To be clear, with the BBC's Rillington Place I'm not suggesting director Craig Viveiros and his colleagues are pro-death penalty. It's probably the opposite. The executive producer Philippa Giles says the programme is a "passion piece" involving "close relationships with the surviving family members". Nevertheless, I think filmmakers know that audiences are likely to get a horrified, vicarious thrill from the topic. The Daily Mirrorreports that some viewers were so "disturbed" by the second instalment of Rillington Place that they switched off, but not before tweeting about being "creeped out" by it - itself a powerful recommendation for some people.

Creepy it may be, but Rillington Place's slow-burn horror is essentially a slice of good old-fashioned British macabre - think Jack the Ripper, Brighton Rock, The Elephant Man, Burke & Hare. Far more frightening than these dark historical dramas are the real-life death penalty cases unfolding around the world right now. For example, the chilling execution of three people in Belarus last month. Siarhei Khmialeuski, Ivan Kulesh and a third person (possibly Hyanadz Yakavitski, it's not even clear if it was him) were shot in the back of the head in a prison cell in Minsk. Belarus, the last country in Europe to still judicially kill its prisoners, smothers its execution process in secrecy, not even informing families that their relatives have even been killed until afterwards (see this very sad short film about this). In Saudi Arabia (a country we're again today assured is a key ally of the UK's) 15 people have just been sentenced to death after grossly unfair trials. In the USA, a man with a severe delusional disorder has only narrowly avoided being executed this week.

In other words, the death penalty might be a gory relic of the past in Britain, but it's not history around the world. (if you want to take action on behalf of two people currently at risk of being executed - the intellectually-disabled Matsumoto Kenji in Japan, the photojournalist Mahmoud Abu Zeid (aka "Shawkan") in Egypt - go here and here).
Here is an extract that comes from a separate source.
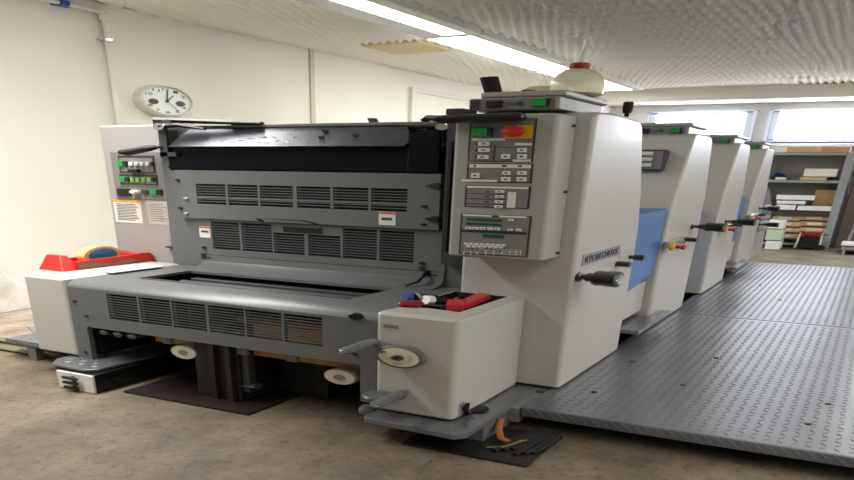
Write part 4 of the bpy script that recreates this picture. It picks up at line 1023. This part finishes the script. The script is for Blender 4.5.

One exception to the costuming of the death penalty represented by Rillington Place and its ilk was the 2009 Channel 4 drama, The Execution of Gary Glitter. To me this was far more frightening than things like Rillington Place because it envisaged the reintroduction of capital punishment in the UK, and even did this for a non-lethal case - Glitter is seen being sentenced to death in a future hard-line Britain which has reinstated capital punishment for child sex offences.

The frightening potency of the Glitter programme lay in its believability. Sex crimes against children are a lightning rod issue for those who would seriously consider turning the clock back and re-erecting the gallows in Britain (Ukip leadership candidates have openly called for this).

The death penalty is a cruel relic of the past, appealing to our most unpleasant vengeful emotions. Wherever it's still used there are horrific examples of racial, ethnic and political bias. Unfair trials and capital punishment go together like ... well, like a black cap and hangman's rope. And the history of capital punishment is littered with terrifying examples of innocent people like Timothy Evans going to their deaths.

It couldn't happen again here, could it? I doubt it. But in this era of violent political mood swings, we shouldn't rule anything out.